Jordan Bardella, who aims to become prime minister if the party wins an absolute majority in parliament on 7 July, announced this week that people with dual nationality would be excluded from “the most strategic posts of state”, which would be reserved for French citizens. In a proposal that rang alarm bells, he said it would apply to strategic security and defence positions.

Marine Le Pen, who will run for president for the anti-immigration party National Rally (RN) in 2027, said on Tuesday it was “really only a handful of jobs” in “sensitive strategic posts”. She said there would be a list published that could be regularly amended according to “geopolitical problems”.

The interior minister, Gérald Darmanin, told Europe 1 radio that sensitive jobs in France were already vetted in a number of ways and this was unnecessary and amounted to “dividing the nation”. He said: “I don’t like this way of filtering the French”. He said it would discredit “3 million French-Americans, French-Algerians, French-Portuguese, French Moroccans …”.

The left said that the symbolic measure showed an intention to sort people by nationality, background or culture. They pointed to a proposed law published by Le Pen in January, when she was an MP, in which she suggested a constitutional change to prevent dual nationals from accessing jobs in state administration, state companies and public service missions.

Jean-Philippe Tanguy, who is running for re-election for the RN, told France Inter radio on Tuesday there was no measure defended by Le Pen or Bardella “that refers to people in terms of their religion on presumed origins”. Asked about Emmanuel Macron’s comments that the RN and the leftwing New Popular Front alliance risked bringing “civil war” to France, he said the comments were “completely surreal”.
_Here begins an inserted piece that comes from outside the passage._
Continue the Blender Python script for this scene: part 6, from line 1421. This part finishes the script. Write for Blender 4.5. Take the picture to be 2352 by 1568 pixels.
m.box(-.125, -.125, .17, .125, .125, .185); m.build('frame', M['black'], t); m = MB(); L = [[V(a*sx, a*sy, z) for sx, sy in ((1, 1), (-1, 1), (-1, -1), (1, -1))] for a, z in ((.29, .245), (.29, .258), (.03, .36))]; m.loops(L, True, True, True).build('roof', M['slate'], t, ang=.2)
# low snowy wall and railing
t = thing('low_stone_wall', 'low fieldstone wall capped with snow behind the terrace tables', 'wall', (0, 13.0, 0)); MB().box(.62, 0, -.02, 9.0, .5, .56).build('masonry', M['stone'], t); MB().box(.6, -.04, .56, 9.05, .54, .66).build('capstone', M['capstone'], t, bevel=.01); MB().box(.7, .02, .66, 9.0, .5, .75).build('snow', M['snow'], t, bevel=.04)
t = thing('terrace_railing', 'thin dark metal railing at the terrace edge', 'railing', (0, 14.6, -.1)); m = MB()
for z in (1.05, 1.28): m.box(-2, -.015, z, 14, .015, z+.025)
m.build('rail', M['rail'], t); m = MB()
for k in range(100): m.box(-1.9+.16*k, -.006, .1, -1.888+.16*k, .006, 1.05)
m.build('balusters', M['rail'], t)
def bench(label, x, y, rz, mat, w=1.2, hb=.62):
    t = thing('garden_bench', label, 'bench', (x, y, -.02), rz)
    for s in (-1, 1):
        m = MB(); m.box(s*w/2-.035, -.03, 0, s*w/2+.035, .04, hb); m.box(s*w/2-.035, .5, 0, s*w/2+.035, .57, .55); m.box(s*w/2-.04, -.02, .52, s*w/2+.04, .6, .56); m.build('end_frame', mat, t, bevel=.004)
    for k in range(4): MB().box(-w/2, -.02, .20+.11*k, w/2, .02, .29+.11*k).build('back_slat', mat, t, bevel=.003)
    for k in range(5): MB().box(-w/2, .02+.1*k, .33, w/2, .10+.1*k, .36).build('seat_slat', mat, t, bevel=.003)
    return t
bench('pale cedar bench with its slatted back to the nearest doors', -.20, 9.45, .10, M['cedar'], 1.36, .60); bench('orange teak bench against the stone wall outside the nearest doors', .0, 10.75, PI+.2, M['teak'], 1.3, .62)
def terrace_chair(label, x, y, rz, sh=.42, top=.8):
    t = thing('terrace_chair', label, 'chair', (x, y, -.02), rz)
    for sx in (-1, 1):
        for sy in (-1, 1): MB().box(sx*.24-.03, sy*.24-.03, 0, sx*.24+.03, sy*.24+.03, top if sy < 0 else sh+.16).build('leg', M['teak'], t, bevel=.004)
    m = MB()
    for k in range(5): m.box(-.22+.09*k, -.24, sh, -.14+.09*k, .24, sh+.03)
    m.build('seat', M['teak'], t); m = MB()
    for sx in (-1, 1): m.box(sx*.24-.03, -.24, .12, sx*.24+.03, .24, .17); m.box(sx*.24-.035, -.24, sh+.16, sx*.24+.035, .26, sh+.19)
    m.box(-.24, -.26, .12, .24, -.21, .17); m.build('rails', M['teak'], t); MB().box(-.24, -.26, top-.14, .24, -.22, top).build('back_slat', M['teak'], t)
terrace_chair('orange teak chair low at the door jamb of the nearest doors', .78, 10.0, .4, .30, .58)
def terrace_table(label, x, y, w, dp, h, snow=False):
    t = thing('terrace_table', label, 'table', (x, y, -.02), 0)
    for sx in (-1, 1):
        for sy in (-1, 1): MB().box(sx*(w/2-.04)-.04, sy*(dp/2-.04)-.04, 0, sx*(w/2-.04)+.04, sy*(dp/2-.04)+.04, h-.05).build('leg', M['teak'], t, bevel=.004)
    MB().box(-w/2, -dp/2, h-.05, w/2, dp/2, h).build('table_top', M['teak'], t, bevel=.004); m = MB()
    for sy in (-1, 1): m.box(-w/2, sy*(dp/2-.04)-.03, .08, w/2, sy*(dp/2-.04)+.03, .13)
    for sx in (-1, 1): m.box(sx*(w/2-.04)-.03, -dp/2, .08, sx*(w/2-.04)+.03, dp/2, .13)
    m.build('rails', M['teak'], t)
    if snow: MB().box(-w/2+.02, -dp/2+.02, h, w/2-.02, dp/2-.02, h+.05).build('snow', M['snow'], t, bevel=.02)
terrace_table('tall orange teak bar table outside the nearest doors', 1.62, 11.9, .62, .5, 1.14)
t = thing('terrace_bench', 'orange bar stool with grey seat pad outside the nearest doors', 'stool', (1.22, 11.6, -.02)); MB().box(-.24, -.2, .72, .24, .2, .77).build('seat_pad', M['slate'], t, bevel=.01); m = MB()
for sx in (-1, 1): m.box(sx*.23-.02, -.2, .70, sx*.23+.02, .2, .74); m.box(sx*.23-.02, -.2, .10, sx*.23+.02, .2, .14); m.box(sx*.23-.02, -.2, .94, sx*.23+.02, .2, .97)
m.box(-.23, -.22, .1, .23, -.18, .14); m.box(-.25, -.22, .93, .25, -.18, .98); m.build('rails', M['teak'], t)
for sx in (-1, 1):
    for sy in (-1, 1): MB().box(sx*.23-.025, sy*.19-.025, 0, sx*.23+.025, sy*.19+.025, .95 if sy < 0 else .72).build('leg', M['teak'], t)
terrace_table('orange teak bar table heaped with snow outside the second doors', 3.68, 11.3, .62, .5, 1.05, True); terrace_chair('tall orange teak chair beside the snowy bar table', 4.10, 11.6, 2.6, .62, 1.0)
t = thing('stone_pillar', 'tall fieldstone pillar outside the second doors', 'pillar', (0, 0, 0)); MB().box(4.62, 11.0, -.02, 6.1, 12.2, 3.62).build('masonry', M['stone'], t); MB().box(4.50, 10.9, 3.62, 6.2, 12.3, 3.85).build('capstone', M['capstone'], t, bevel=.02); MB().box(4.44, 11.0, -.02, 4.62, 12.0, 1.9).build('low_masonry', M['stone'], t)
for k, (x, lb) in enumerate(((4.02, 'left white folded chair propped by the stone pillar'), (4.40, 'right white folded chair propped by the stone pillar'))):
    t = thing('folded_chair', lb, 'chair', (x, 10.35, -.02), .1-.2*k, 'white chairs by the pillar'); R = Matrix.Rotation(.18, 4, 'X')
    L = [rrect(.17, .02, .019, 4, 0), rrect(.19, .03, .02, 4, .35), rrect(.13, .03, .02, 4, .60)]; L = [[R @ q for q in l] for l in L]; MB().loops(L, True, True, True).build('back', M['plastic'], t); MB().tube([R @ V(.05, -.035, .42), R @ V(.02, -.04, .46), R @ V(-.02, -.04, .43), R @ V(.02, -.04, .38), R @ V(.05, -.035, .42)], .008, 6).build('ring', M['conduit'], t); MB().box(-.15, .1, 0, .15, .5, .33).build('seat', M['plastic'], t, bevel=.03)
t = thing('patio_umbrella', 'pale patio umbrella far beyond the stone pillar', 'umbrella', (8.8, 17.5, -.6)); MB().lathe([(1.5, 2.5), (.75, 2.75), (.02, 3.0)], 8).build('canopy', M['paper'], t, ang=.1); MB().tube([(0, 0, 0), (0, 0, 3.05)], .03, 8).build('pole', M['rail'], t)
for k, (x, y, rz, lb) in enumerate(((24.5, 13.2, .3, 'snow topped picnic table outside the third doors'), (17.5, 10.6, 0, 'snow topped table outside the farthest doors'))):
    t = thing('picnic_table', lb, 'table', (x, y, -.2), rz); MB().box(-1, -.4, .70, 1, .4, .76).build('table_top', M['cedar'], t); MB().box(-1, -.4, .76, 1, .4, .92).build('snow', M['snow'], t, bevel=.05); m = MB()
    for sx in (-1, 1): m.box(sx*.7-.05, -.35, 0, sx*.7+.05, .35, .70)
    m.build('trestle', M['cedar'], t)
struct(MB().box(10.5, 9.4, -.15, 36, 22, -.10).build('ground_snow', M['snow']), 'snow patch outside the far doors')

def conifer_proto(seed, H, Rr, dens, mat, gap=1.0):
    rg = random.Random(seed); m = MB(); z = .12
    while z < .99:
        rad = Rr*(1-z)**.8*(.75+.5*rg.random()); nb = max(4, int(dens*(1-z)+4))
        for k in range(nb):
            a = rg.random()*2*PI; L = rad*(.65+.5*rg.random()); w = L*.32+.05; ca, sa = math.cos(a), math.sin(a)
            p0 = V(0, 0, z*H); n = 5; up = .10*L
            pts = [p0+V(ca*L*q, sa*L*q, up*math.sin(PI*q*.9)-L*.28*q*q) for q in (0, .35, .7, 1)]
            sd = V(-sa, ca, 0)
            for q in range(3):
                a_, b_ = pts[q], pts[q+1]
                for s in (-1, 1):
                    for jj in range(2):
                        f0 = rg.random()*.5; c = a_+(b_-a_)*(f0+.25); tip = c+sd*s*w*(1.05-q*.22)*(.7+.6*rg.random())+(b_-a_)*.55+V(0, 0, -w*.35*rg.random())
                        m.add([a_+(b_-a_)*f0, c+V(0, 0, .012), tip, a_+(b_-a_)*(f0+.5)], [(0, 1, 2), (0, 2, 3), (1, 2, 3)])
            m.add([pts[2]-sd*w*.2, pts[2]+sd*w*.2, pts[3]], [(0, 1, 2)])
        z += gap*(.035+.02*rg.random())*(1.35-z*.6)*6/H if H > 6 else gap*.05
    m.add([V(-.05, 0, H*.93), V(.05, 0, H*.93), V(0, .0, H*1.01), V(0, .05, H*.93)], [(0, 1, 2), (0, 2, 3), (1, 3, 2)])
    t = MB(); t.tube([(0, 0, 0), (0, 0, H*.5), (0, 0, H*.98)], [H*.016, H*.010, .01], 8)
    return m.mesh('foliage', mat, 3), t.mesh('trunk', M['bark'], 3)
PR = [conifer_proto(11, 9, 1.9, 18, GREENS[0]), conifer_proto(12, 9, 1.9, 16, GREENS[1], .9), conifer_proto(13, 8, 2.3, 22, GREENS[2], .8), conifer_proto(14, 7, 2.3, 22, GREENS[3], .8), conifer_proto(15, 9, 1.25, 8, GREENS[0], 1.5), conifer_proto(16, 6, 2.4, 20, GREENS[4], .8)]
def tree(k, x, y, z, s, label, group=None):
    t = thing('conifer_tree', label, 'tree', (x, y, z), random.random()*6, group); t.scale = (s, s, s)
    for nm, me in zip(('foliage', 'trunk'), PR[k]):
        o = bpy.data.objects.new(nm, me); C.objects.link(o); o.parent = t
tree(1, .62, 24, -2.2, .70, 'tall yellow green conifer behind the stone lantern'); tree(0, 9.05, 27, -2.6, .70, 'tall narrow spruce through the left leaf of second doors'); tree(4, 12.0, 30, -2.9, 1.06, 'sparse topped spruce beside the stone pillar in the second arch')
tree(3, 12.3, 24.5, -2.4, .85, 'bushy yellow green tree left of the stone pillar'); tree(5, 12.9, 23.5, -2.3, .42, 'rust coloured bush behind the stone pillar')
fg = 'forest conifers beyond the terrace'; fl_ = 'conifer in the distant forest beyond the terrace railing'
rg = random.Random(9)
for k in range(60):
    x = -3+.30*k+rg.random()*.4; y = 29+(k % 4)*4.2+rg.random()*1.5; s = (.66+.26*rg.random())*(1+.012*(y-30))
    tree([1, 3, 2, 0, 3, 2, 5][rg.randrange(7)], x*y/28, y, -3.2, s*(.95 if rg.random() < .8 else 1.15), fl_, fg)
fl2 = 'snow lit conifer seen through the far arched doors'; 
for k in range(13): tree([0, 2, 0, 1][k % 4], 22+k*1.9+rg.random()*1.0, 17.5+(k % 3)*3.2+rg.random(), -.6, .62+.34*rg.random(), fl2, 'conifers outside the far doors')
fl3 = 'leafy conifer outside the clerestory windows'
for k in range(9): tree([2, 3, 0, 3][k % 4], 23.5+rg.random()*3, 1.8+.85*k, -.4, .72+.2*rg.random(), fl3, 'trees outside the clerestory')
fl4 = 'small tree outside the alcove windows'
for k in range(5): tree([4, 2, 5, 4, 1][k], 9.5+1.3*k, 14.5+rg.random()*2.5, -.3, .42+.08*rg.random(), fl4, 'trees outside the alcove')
Macron called a snap election this month when his centrists were trounced by the RN in European elections. Current polling shows Le Pen’s party could take the greatest number of seats in parliament, followed by the left, but it is uncertain whether they would be able to reach an absolute majority or face a hung parliament.

The former Socialist education minister, Najat Vallaud-Belkacem, who has dual French and Moroccan nationality, published an open letter to French people in Le Monde on Tuesday.
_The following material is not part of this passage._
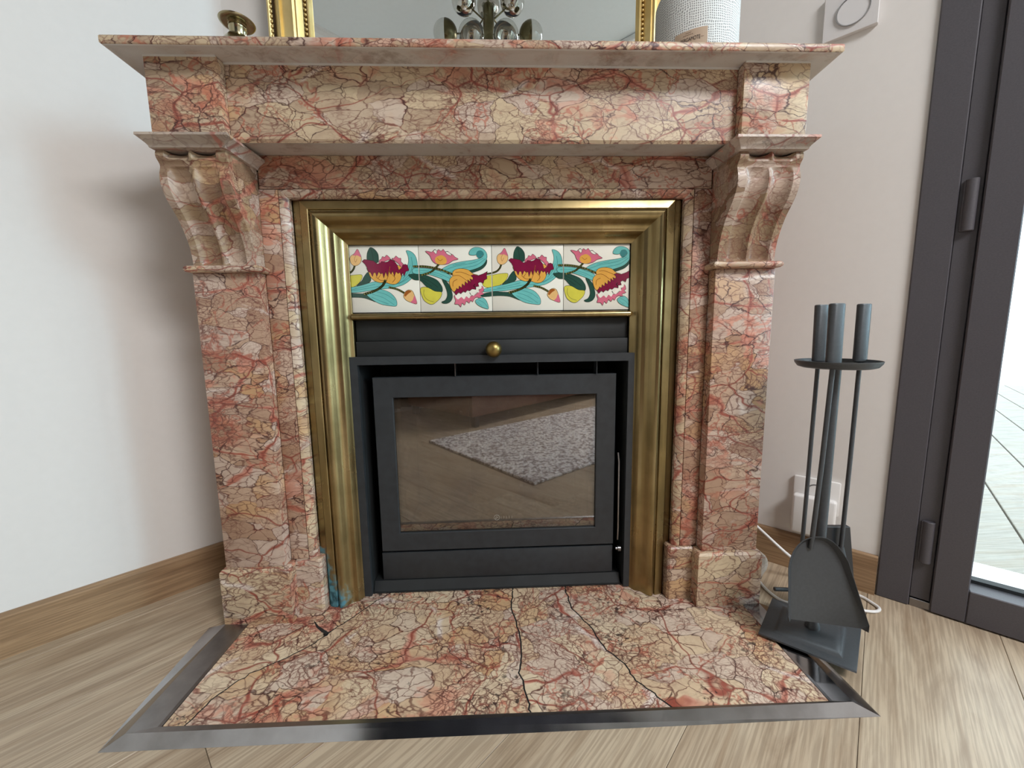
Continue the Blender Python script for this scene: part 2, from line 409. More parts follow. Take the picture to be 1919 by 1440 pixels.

She wrote: “Like many of you, I’m living with the pain and anguish of this serious and uncertain electoral period. I’m addressing all the French people who will never be French enough for the RN: those who have obtained French nationality, those who are dual nationals … those born and living in France for decades, children of immigrants, French from overseas [territories], who never have the right first name, the right religion, the right skin colour for the far right. Today, we more than ever have a target on our backs.”

She wrote: “In power, the RN, which has never hidden its hatred towards those it calls ‘French on paper’, will rush to ban us access to jobs that it judges too good for us: in state administration, in public companies and state missions.”

She said Le Pen’s proposed law in January that barred dual nationals from some public jobs amounted to “the refusal to see the children of immigrants in public positions”.

Bardella recently sought to reassure a caller during a phone-in on BFMTV saying his party had been unfairly “caricatured” and that “French people of foreign origin” who “work and respect the law” had nothing to fear.

His use of the expression “French people of foreign origin” was seized on by opponents. The French constitution does not distinguish between French people – whether they are French by birth, are dual national, or obtained nationality as an adult after living and working in France. All are the same in the eyes of the law. The exact number of dual nationals in France is not known because it is not a question asked in the census. It is estimated to be between 3.3 million and 5 million people.

The RN also intend to scrap nationality rights for children born and raised in France by foreign parents.

Pierre Ouzoulias, a Communist senator, wrote on X that the idea of barring dual nationals from certain jobs showed the RN had an “ethnic vision of the nation that distinguishes good and bad French people according to their origins”.